After a brief introduction to the Babylonian number notation and astronomy, the speaker will focus on how she, along with Assyriologist Hermann Hunger succeeded in understanding and translating some key Babylonian astronomical texts, including TU11 and BM42282+. TU11 is, among others, concerned with predictions of eclipses, the so-called Lunar Six time intervals, and of the month’s length.
Some of the key questions behind the understanding, reconstruction and translation of procedure texts concerned with astronomical predicting rules, are as follows:
- How did the ancient astronomers reason?
- Which methods and concepts did they use?
- Which observables ("O") were utilized for the prediction of a phenomenon ("P")?

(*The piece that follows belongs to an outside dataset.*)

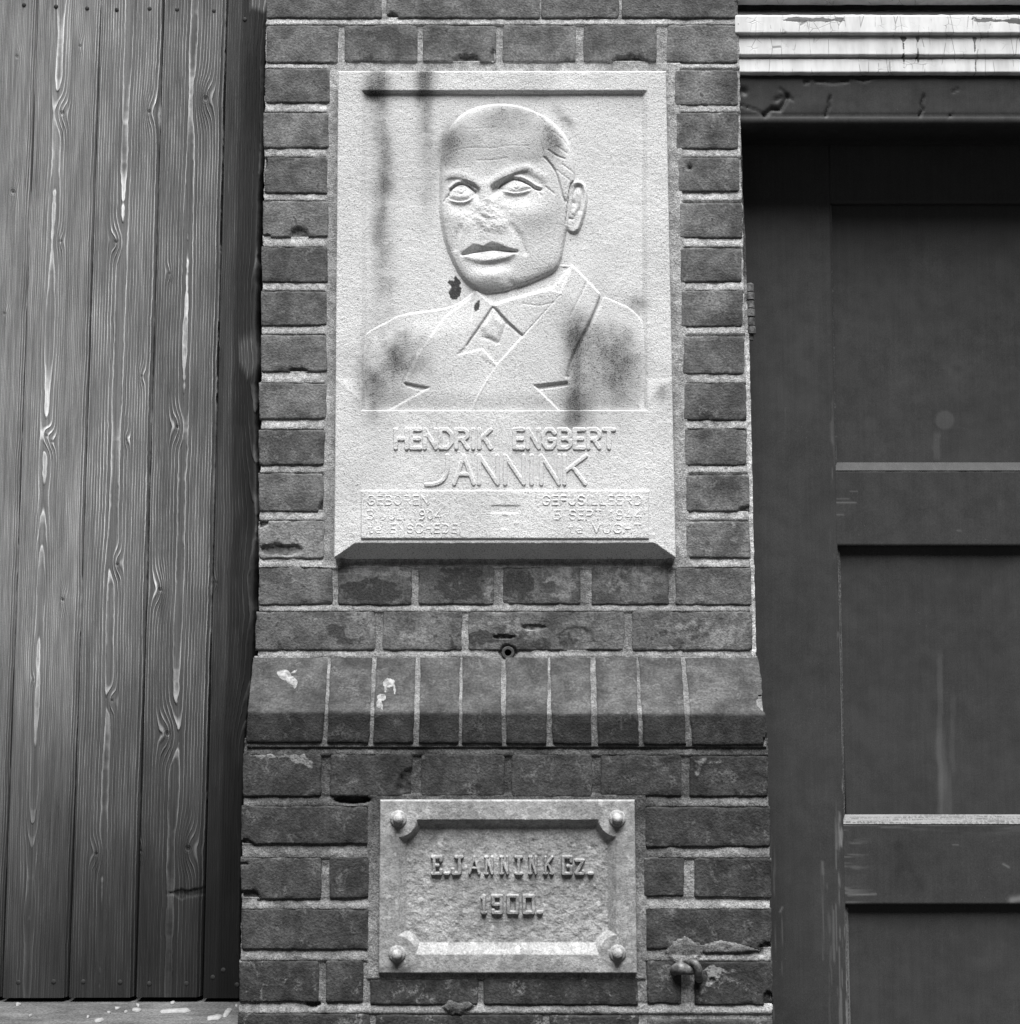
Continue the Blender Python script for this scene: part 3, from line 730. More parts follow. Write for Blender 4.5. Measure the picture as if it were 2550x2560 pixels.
    # hair: a slight step behind the hairline and combed lines
    hair = P((1100, 284), (1140, 350), (1120, 420), (1150, 520), (1200, 588), (1226, 660), (1252, 745), (1300, 700), (1320, 560), (1250, 350), (1180, 300))
    hh += .9*sstep(-1, 4, poly_in(X, Y, hair))
    for ln, dp in ((P((1100, 284), (1130, 320), (1150, 348)), 1.0), (P((1145, 525), (1180, 560), (1205, 600), (1222, 650), (1236, 710), (1254, 748)), 1.5),
                   (P((1168, 488), (1210, 515), (1252, 530)), 1.2), (P((1188, 390), (1240, 428), (1300, 505)), .7), (P((1215, 470), (1262, 500)), .8), (P((1210, 590), (1280, 640)), .6), (P((1240, 560), (1300, 600)), .6)):
        hh = hh-dp*np.exp(-(seg_dist(X, Y, spline(ln))/2.2)**2)
    hh = hh+.25*fbm(X*.8+Y*.6, (Y*.8-X*.6)*.25, 9, 55, 2)*sstep(0, 6, poly_in(X, Y, hair))
    # temple and cheek hollow
    hh -= .8*np.exp(-(((X-1330)/40)**2+((Y-620)/40)**2))
    h = np.where(dh > -3, np.maximum(h, np.where(dh > -2, hh, -1)), h)
    # ear
    ear = spline(P((1288, 642), (1322, 632), (1354, 650), (1368, 700), (1364, 770), (1348, 836), (1326, 892), (1296, 906), (1266, 890), (1256, 850), (1262, 780), (1270, 720), (1276, 670)), True, 5)
    de = poly_in(X, Y, ear)
    rim = spline(P((1278, 668), (1300, 648), (1330, 642), (1352, 662), (1358, 710), (1352, 770), (1334, 840), (1318, 880)), n=5)
    he = 2.0*sstep(-1, 7, de)+1.5*np.exp(-(seg_dist(X, Y, rim)/6)**2)
    he -= 2.3*np.exp(-(seg_dist(X, Y, spline(P((1290, 705), (1312, 668), (1336, 672), (1344, 720), (1332, 790))))/4.5)**2)
    he += 1.3*np.exp(-(seg_dist(X, Y, spline(P((1322, 700), (1322, 760), (1300, 800))))/5)**2)
    he -= 2.0*np.exp(-(seg_dist(X, Y, P((1275, 720), (1298, 750)))/4.5)**2)
    he -= 1.5*np.exp(-(seg_dist(X, Y, P((1270, 828), (1292, 832)))/3)**2)
    h = np.where(de > -2, np.maximum(np.where(de > 0, np.minimum(h, 3.6), h), he+1.0*sstep(-1, 5, de)), h)
    h = h+.12*fbm(X, Y, 9, 93, 3)
    vis = h > .02
    hs = np.where(vis, h, -1.0)
    mask = vis[:-1, :-1] | vis[1:, :-1] | vis[1:, 1:] | vis[:-1, 1:]
    Xw, _, Zw = at(X, Y, YS)
    o = grid_mesh('portrait_relief', Xw, YS-(FLOOR+hs)/1000, Zw, STONE, tablet, mask=mask, attrs={'stain': stain(X, Y)})
    o['label'] = 'carved bust of a bald man in suit and tie, nose broken off'
bust()

# ---- raised lettering
G = {
 'A': [[(0, 1), (.5, 0), (1, 1)], [(.2, .66), (.8, .66)]], 'B': [[(0, 0), (0, 1), (.7, 1), (1, .85), (1, .62), (.7, .5), (0, .5)], [(0, 0), (.65, 0), (.92, .13), (.92, .36), (.7, .5)]],
 'C': [[(1, .18), (.75, 0), (.25, 0), (0, .25), (0, .75), (.25, 1), (.75, 1), (1, .82)]], 'D': [[(0, 0), (0, 1), (.6, 1), (1, .72), (1, .28), (.6, 0), (0, 0)]],
 'E': [[(1, 0), (0, 0), (0, 1), (1, 1)], [(0, .5), (.85, .5)]], 'F': [[(1, 0), (0, 0), (0, 1)], [(0, .5), (.85, .5)]],
 'G': [[(1, .2), (.75, 0), (.25, 0), (0, .25), (0, .75), (.25, 1), (.75, 1), (1, .8), (1, .55), (.55, .55)]], 'H': [[(0, 0), (0, 1)], [(1, 0), (1, 1)], [(0, .5), (1, .5)]],
 'I': [[(.5, 0), (.5, 1)]], 'J': [[(1, 0), (1, .66), (.78, .9), (.45, 1), (0, 1)]], 'K': [[(0, 0), (0, 1)], [(1.05, 0), (0, .58)], [(.38, .38), (1, 1)]],
 'L': [[(0, 0), (0, 1), (1, 1)]], 'N': [[(0, 1), (0, 0), (1, 1), (1, 0)]], 'O': [[(.3, 0), (.7, 0), (1, .28), (1, .72), (.7, 1), (.3, 1), (0, .72), (0, .28), (.3, 0)]],
 'P': [[(0, 1), (0, 0), (.7, 0), (1, .15), (1, .4), (.7, .55), (0, .55)]], 'R': [[(0, 1), (0, 0), (.7, 0), (1, .15), (1, .38), (.7, .52), (0, .52)], [(.5, .52), (1, 1)]],
 'S': [[(1, .15), (.75, 0), (.25, 0), (0, .15), (0, .36), (.25, .5), (.75, .5), (1, .64), (1, .85), (.75, 1), (.25, 1), (0, .85)]], 'T': [[(0, 0), (1, 0)], [(.5, 0), (.5, 1)]],
 'U': [[(0, 0), (0, .75), (.25, 1), (.75, 1), (1, .75), (1, 0)]], 'V': [[(0, 0), (.5, 1), (1, 0)]],
 't': [[(.4, .1), (.4, .9), (.6, 1), (.9, 1)], [(0, .35), (.85, .35)]], 'e': [[(0, .68), (1, .68), (1, .5), (.75, .35), (.25, .35), (0, .5), (0, .85), (.25, 1), (.95, 1)]],
 '0': [[(.5, 0), (.9, .2), (.9, .8), (.5, 1), (.1, .8), (.1, .2), (.5, 0)]], '1': [[(.2, .2), (.55, 0), (.55, 1)]], '3': [[(0, .05), (.7, 0), (1, .2), (.75, .46), (.4, .48), (.8, .52), (1, .78), (.7, 1), (0, .95)]],
 '4': [[(.75, 1), (.75, 0), (0, .68), (1, .68)]], '5': [[(.9, 0), (.15, 0), (.1, .45), (.65, .42), (1, .68), (.7, 1), (0, .97)]],
 '9': [[(.95, .4), (.7, .52), (.25, .5), (.05, .28), (.25, 0), (.75, 0), (.95, .25), (.95, .7), (.6, 1), (.1, .97)]],
}
NARROW = {'I': .25, '1': .55, 't': .6, 'e': .75, 'J': .8, 'L': .8, 'E': .8, 'F': .8, ' ': .55, '.': .3, 'S': .85, 'T': .9}
def relief_patch(name, strokes, hw, height, base, parent, mat, soft=1.6, step=1.0, worn=0., box=False, stainv=0.0, yplane=YS, seed=0):
    pts = np.array([p for s_ in strokes for p in s_]); m = hw+3
    xs = np.arange(pts[:, 0].min()-m, pts[:, 0].max()+m, step); ys = np.arange(pts[:, 1].min()-m, pts[:, 1].max()+m, step)
    X, Y = np.meshgrid(xs, ys); d = np.full(X.shape, 1e9)
    for s_ in strokes:
        d = np.minimum(d, seg_dist(X, Y, s_))
    d = d+.5*fbm(X, Y, 6, seed+3, 2)
    hgt = height*sstep(-soft*.5, soft, hw-d)
    if worn: hgt = hgt*np.clip(1-worn*(.5+.9*fbm(X, Y, 14, seed+9, 2)), .1, 1)
    vis = hgt > .03; mask = vis[:-1, :-1] | vis[1:, :-1] | vis[1:, 1:] | vis[:-1, 1:]
    Xw, _, Zw = at(X, Y, yplane)
    return grid_mesh(name, Xw, yplane-(base+np.where(vis, hgt, -.5))/1000, Zw, mat, parent, mask=mask, attrs={'stain': np.full(X.shape, stainv)})
def word(text, x0, x1, y0, y1, hw, height, base, worn=0., gap=.32, parent=None, mat=None, **kw):
    tot = sum(NARROW.get(c, 1.) for c in text)+gap*(len(text)-1); u = (x1-x0)/tot; x = x0
    for i, c in enumerate(text):
        wd = NARROW.get(c, 1.)*u
        if c != ' ':
            if c == '.': st = [[(x+wd*.4, y1-hw*.5), (x+wd*.5, y1-hw*.5)]]
            else: st = [[(x+a*wd, y0+hw+b*(y1-y0-2*hw)) for a, b in s_] for s_ in G[c]]
            relief_patch('letter', st, hw, height, base, parent or tablet, mat or STONE, worn=worn, seed=int(x) % 91, **kw)
        x += wd+gap*u
word('HENDRIK', 990, 1226, 1070, 1127, 5.6, 1.7, 4.5, .25, .42)
word('ENGBERT', 1286, 1534, 1070, 1127, 5.6, 1.7, 4.5, .25, .42)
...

- Systematic analysis of computer-simulated Babylonian observations of O in combination with the phenomena P.
About the Speaker:
A mathematician by training, with physics and astronomy as subsidiary subjects, Prof. Lis Brack-Bernsen was trained in history of ancient astronomy and mathematics by Olaf Schmidt during her studies at the University of Copenhagen. She switched to the history of Mayan Astronomy for her PhD studies at the University of Basel before becoming a full-time research scholar of Babylonian Astronomy. She joined the History of Science unit of the University of Regensburg in 1999 to focus on understanding and reconstructing many empirical prediction rules written in Babylonian procedure texts. In 2006, she became a Professor at the University of Regensburg where she teaches history of science.
Among her significant contributions to the Babylonian Astronomy are the recognition of importance of the time intervals, observed by the Babylonians, between rising and setting of sun and full moon, and the how the data, which were gathered on the "Goal-Year" clay tablets, could be used to predict the characteristic time intervals between rising and setting of sun and full moon. Analyses of early astronomical texts led to recognition of theoretical concepts which, combined with computer simulated data, enabled her to reconstruct many Babylonian astronomical prediction methods.
Prof. Lis Brack-Bernsen is a member of the German Academy of Sciences Leopoldina. She is also a member of the editorial board of Centaurus (Copenhagen).